▸ **Exercise objective**
Once the pictures are set aside, transcribe the remaining data exactly.
★ ★ ★ ★
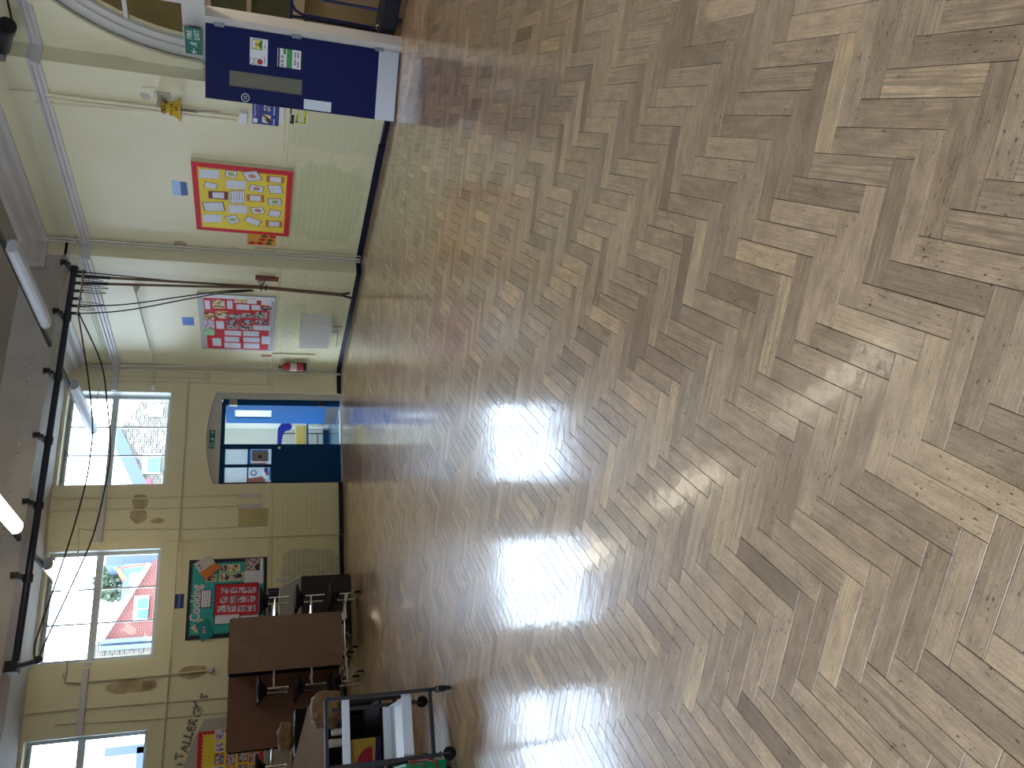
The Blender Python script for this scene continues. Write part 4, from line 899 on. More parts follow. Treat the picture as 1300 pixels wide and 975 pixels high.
# bell
be = thing('hand_bell', 'yellow bell painted with dark red flowers hanging beside the blue door', 'bell', (7.22, 7.35, 2.5))
bx, by = 7.22, 7.33
yb_m = mat('yellow_bell_enamel', (0.62, 0.42, 0.03), 0.25, var=0.1)
prof = [(0, 0.132), (0.015, 0.134), (0.03, 0.115), (0.07, 0.088), (0.13, 0.072), (0.20, 0.062), (0.215, 0.045), (0.22, 0.0)]
make('body', MB().lathe((bx, by, 2.42), (0, 0, 1), prof, 28), yb_m, be, smooth=True)
make('bracket', MB().box(bx - 0.01, 7.42, by - 0.012, by + 0.012, 2.64, 2.68).box(7.40, 7.42, by - 0.04, by + 0.04, 2.55, 2.72), mat('bell_bracket', (0.45, 0.42, 0.34), 0.5), be)
fl = MB()
for t, z, s_ in ((3.9, 2.60, 0.028), (3.2, 2.60, 0.028), (4.4, 2.50, 0.03), (3.55, 2.50, 0.03), (2.8, 2.52, 0.03), (5.0, 2.58, 0.028), (4.0, 2.45, 0.028)):
    r_ = {2.60: 0.069, 2.50: 0.082, 2.52: 0.078, 2.58: 0.071, 2.45: 0.108}[z]
    for k_ in range(5):
        a_ = 6.283 * k_ / 5; tt = t + 0.02 / r_ * math.cos(a_); zz_ = z + 0.02 * math.sin(a_)
        fl.lathe((bx + (r_ + 0.001) * math.cos(tt), by + (r_ + 0.001) * math.sin(tt), zz_), (math.cos(tt), math.sin(tt), 0.15), [(0, 0.011), (0.003, 0.008)], 6)
make('painted_flowers', fl, mat('dark_red_enamel', (0.14, 0.008, 0.012), 0.3), be)
mb = MB()
for i in range(6): mb.torus((bx, by, 2.40 - i * 0.028), (1, 0, 0) if i % 2 else (0, 1, 0), 0.016, 0.005, 10, 5)
make('chain', mb, blackm, be)
make('pull_rope', MB().tube([(bx, by, 2.24), (bx + 0.01, by - 0.02, 2.15), (bx + 0.03, by - 0.01, 2.0)], 0.009, 6), mat('pink_rope', (0.45, 0.30, 0.26), 0.9), be)
# posters beside the blue door
po = thing('poster', 'dark blue safeguarding poster with two photographs beside the blue door', 'poster', (7.41, 7.45, 1.5))
pq = [(7.288, 1.648), (7.296, 1.342), (7.616, 1.345), (7.621, 1.646)]
pq = [(7.18, 1.648), (7.20, 1.33), (7.615, 1.33), (7.60, 1.648)]
sheet('sheet', FB, [(7.15, 1.645), (7.15, 1.335), (7.61, 1.335), (7.61, 1.645)], 0.001, mat('poster_blue', (0.01, 0.04, 0.24), 0.5), po)
sheet('photo', FB, qrect((7.58, 1.53), (7.44, 1.43)), 0.003, ph_food, po, 0.0006); sheet('photo', FB, qrect((7.38, 1.51), (7.28, 1.44)), 0.003, ph_people, po, 0.0006)
sheet('crest', FB, qrect((7.59, 1.635), (7.52, 1.585)), 0.003, paper, po, 0.0006)
text_part('lettering', FB, 'Safeguarding', 7.50, 1.605, 0.042, 0.003, mat('pale_violet_print', (0.5, 0.5, 0.8), 0.6), po); text_part('lettering', FB, 'at our school', 7.50, 1.565, 0.036, 0.003, mat('red_lettering', (0.4, 0.05, 0.12), 0.6), po)
sheet('printed_words', FB, qrect((7.60, 1.40), (7.50, 1.385)), 0.003, MATS['pale_violet_print'], po, 0.0006); sheet('printed_words', FB, qrect((7.44, 1.40), (7.28, 1.385)), 0.003, MATS['pale_violet_print'], po, 0.0006)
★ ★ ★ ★
▸ **Task result**
The Blender Python script for this scene continues. Write part 4, from line 899 on. More parts follow. Treat the picture as 1300 pixels wide and 975 pixels high.
# bell
be = thing('hand_bell', 'yellow bell painted with dark red flowers hanging beside the blue door', 'bell', (7.22, 7.35, 2.5))
bx, by = 7.22, 7.33
yb_m = mat('yellow_bell_enamel', (0.62, 0.42, 0.03), 0.25, var=0.1)
prof = [(0, 0.132), (0.015, 0.134), (0.03, 0.115), (0.07, 0.088), (0.13, 0.072), (0.20, 0.062), (0.215, 0.045), (0.22, 0.0)]
make('body', MB().lathe((bx, by, 2.42), (0, 0, 1), prof, 28), yb_m, be, smooth=True)
make('bracket', MB().box(bx - 0.01, 7.42, by - 0.012, by + 0.012, 2.64, 2.68).box(7.40, 7.42, by - 0.04, by + 0.04, 2.55, 2.72), mat('bell_bracket', (0.45, 0.42, 0.34), 0.5), be)
fl = MB()
for t, z, s_ in ((3.9, 2.60, 0.028), (3.2, 2.60, 0.028), (4.4, 2.50, 0.03), (3.55, 2.50, 0.03), (2.8, 2.52, 0.03), (5.0, 2.58, 0.028), (4.0, 2.45, 0.028)):
    r_ = {2.60: 0.069, 2.50: 0.082, 2.52: 0.078, 2.58: 0.071, 2.45: 0.108}[z]
    for k_ in range(5):
        a_ = 6.283 * k_ / 5; tt = t + 0.02 / r_ * math.cos(a_); zz_ = z + 0.02 * math.sin(a_)
        fl.lathe((bx + (r_ + 0.001) * math.cos(tt), by + (r_ + 0.001) * math.sin(tt), zz_), (math.cos(tt), math.sin(tt), 0.15), [(0, 0.011), (0.003, 0.008)], 6)
make('painted_flowers', fl, mat('dark_red_enamel', (0.14, 0.008, 0.012), 0.3), be)
mb = MB()
for i in range(6): mb.torus((bx, by, 2.40 - i * 0.028), (1, 0, 0) if i % 2 else (0, 1, 0), 0.016, 0.005, 10, 5)
make('chain', mb, blackm, be)
make('pull_rope', MB().tube([(bx, by, 2.24), (bx + 0.01, by - 0.02, 2.15), (bx + 0.03, by - 0.01, 2.0)], 0.009, 6), mat('pink_rope', (0.45, 0.30, 0.26), 0.9), be)
# posters beside the blue door
po = thing('poster', 'dark blue safeguarding poster with two photographs beside the blue door', 'poster', (7.41, 7.45, 1.5))
pq = [(7.288, 1.648), (7.296, 1.342), (7.616, 1.345), (7.621, 1.646)]
pq = [(7.18, 1.648), (7.20, 1.33), (7.615, 1.33), (7.60, 1.648)]
sheet('sheet', FB, [(7.15, 1.645), (7.15, 1.335), (7.61, 1.335), (7.61, 1.645)], 0.001, mat('poster_blue', (0.01, 0.04, 0.24), 0.5), po)
sheet('photo', FB, qrect((7.58, 1.53), (7.44, 1.43)), 0.003, ph_food, po, 0.0006); sheet('photo', FB, qrect((7.38, 1.51), (7.28, 1.44)), 0.003, ph_people, po, 0.0006)
sheet('crest', FB, qrect((7.59, 1.635), (7.52, 1.585)), 0.003, paper, po, 0.0006)
text_part('lettering', FB, 'Safeguarding', 7.50, 1.605, 0.042, 0.003, mat('pale_violet_print', (0.5, 0.5, 0.8), 0.6), po); text_part('lettering', FB, 'at our school', 7.50, 1.565, 0.036, 0.003, mat('red_lettering', (0.4, 0.05, 0.12), 0.6), po)
sheet('printed_words', FB, qrect((7.60, 1.40), (7.50, 1.385)), 0.003, MATS['pale_violet_print'], po, 0.0006); sheet('printed_words', FB, qrect((7.44, 1.40), (7.28, 1.385)), 0.003, MATS['pale_violet_print'], po, 0.0006)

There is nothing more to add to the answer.